(Rows from a 3D scene dataset)

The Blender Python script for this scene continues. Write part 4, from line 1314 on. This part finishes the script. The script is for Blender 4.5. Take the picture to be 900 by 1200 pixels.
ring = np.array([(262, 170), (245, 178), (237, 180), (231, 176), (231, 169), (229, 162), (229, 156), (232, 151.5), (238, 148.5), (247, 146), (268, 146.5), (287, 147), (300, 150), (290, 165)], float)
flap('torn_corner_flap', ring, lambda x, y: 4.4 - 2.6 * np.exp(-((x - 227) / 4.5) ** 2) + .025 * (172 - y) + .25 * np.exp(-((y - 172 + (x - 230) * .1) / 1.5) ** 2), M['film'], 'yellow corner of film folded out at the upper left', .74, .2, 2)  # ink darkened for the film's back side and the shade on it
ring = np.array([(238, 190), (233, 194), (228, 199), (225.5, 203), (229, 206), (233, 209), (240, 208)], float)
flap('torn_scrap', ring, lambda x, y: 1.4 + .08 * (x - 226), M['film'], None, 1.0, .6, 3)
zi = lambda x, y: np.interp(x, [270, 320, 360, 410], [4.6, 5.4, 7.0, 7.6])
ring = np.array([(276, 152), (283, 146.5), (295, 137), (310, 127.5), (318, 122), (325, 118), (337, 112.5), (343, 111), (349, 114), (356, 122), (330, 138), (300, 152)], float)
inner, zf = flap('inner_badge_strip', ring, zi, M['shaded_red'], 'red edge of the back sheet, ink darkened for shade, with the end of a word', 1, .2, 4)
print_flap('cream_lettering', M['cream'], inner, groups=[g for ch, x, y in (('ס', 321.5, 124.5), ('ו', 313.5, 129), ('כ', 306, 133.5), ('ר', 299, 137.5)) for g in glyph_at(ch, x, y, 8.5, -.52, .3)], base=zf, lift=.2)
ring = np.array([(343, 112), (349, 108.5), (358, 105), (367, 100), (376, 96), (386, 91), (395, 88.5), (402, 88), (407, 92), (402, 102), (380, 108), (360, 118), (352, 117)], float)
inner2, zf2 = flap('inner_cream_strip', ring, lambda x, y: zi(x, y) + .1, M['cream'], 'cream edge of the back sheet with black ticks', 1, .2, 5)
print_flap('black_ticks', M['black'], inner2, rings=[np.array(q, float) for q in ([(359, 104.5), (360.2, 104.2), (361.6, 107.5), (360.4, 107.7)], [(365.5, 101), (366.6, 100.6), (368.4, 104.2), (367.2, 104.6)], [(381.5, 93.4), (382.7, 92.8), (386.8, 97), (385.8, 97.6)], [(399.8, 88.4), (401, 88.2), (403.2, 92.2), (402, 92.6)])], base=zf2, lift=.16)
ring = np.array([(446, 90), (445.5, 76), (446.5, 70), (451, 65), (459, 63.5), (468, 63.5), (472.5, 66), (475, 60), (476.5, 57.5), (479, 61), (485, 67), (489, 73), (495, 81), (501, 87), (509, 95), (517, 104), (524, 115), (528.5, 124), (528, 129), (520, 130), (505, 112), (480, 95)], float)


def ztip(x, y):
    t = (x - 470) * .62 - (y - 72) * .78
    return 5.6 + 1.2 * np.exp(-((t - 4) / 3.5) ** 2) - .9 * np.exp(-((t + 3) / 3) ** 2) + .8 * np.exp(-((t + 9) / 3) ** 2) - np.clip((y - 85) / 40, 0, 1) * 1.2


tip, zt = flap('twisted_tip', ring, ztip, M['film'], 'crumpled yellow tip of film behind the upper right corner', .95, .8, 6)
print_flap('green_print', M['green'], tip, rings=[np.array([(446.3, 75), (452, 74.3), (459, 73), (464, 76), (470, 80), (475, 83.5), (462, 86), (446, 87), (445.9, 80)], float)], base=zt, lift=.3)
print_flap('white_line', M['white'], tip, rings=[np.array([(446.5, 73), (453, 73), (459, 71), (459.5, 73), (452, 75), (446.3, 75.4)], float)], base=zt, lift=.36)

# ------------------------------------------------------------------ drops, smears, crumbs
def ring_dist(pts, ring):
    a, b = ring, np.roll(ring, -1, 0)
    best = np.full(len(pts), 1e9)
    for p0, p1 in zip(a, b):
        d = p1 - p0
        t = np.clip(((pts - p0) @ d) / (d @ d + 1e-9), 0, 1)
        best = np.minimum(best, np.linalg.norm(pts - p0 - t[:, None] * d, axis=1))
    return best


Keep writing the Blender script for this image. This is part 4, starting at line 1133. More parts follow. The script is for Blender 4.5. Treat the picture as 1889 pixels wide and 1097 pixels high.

Work to do — Each entry is to be returned in full, character for character.

Written solution —
The Blender Python script for this scene continues. Write part 4, from line 1314 on. This part finishes the script. The script is for Blender 4.5. Take the picture to be 900 by 1200 pixels.
ring = np.array([(262, 170), (245, 178), (237, 180), (231, 176), (231, 169), (229, 162), (229, 156), (232, 151.5), (238, 148.5), (247, 146), (268, 146.5), (287, 147), (300, 150), (290, 165)], float)
flap('torn_corner_flap', ring, lambda x, y: 4.4 - 2.6 * np.exp(-((x - 227) / 4.5) ** 2) + .025 * (172 - y) + .25 * np.exp(-((y - 172 + (x - 230) * .1) / 1.5) ** 2), M['film'], 'yellow corner of film folded out at the upper left', .74, .2, 2)  # ink darkened for the film's back side and the shade on it
ring = np.array([(238, 190), (233, 194), (228, 199), (225.5, 203), (229, 206), (233, 209), (240, 208)], float)
flap('torn_scrap', ring, lambda x, y: 1.4 + .08 * (x - 226), M['film'], None, 1.0, .6, 3)
zi = lambda x, y: np.interp(x, [270, 320, 360, 410], [4.6, 5.4, 7.0, 7.6])
ring = np.array([(276, 152), (283, 146.5), (295, 137), (310, 127.5), (318, 122), (325, 118), (337, 112.5), (343, 111), (349, 114), (356, 122), (330, 138), (300, 152)], float)
inner, zf = flap('inner_badge_strip', ring, zi, M['shaded_red'], 'red edge of the back sheet, ink darkened for shade, with the end of a word', 1, .2, 4)
print_flap('cream_lettering', M['cream'], inner, groups=[g for ch, x, y in (('ס', 321.5, 124.5), ('ו', 313.5, 129), ('כ', 306, 133.5), ('ר', 299, 137.5)) for g in glyph_at(ch, x, y, 8.5, -.52, .3)], base=zf, lift=.2)
ring = np.array([(343, 112), (349, 108.5), (358, 105), (367, 100), (376, 96), (386, 91), (395, 88.5), (402, 88), (407, 92), (402, 102), (380, 108), (360, 118), (352, 117)], float)
inner2, zf2 = flap('inner_cream_strip', ring, lambda x, y: zi(x, y) + .1, M['cream'], 'cream edge of the back sheet with black ticks', 1, .2, 5)
print_flap('black_ticks', M['black'], inner2, rings=[np.array(q, float) for q in ([(359, 104.5), (360.2, 104.2), (361.6, 107.5), (360.4, 107.7)], [(365.5, 101), (366.6, 100.6), (368.4, 104.2), (367.2, 104.6)], [(381.5, 93.4), (382.7, 92.8), (386.8, 97), (385.8, 97.6)], [(399.8, 88.4), (401, 88.2), (403.2, 92.2), (402, 92.6)])], base=zf2, lift=.16)
ring = np.array([(446, 90), (445.5, 76), (446.5, 70), (451, 65), (459, 63.5), (468, 63.5), (472.5, 66), (475, 60), (476.5, 57.5), (479, 61), (485, 67), (489, 73), (495, 81), (501, 87), (509, 95), (517, 104), (524, 115), (528.5, 124), (528, 129), (520, 130), (505, 112), (480, 95)], float)


def ztip(x, y):
    t = (x - 470) * .62 - (y - 72) * .78
    return 5.6 + 1.2 * np.exp(-((t - 4) / 3.5) ** 2) - .9 * np.exp(-((t + 3) / 3) ** 2) + .8 * np.exp(-((t + 9) / 3) ** 2) - np.clip((y - 85) / 40, 0, 1) * 1.2


tip, zt = flap('twisted_tip', ring, ztip, M['film'], 'crumpled yellow tip of film behind the upper right corner', .95, .8, 6)
print_flap('green_print', M['green'], tip, rings=[np.array([(446.3, 75), (452, 74.3), (459, 73), (464, 76), (470, 80), (475, 83.5), (462, 86), (446, 87), (445.9, 80)], float)], base=zt, lift=.3)
print_flap('white_line', M['white'], tip, rings=[np.array([(446.5, 73), (453, 73), (459, 71), (459.5, 73), (452, 75), (446.3, 75.4)], float)], base=zt, lift=.36)

# ------------------------------------------------------------------ drops, smears, crumbs
def ring_dist(pts, ring):
    a, b = ring, np.roll(ring, -1, 0)
    best = np.full(len(pts), 1e9)
    for p0, p1 in zip(a, b):
        d = p1 - p0
        t = np.clip(((pts - p0) @ d) / (d @ d + 1e-9), 0, 1)
        best = np.minimum(best, np.linalg.norm(pts - p0 - t[:, None] * d, axis=1))
    return best


Keep writing the Blender script for this image. This is part 4, starting at line 1133. More parts follow. The script is for Blender 4.5. Treat the picture as 1889 pixels wide and 1097 pixels high.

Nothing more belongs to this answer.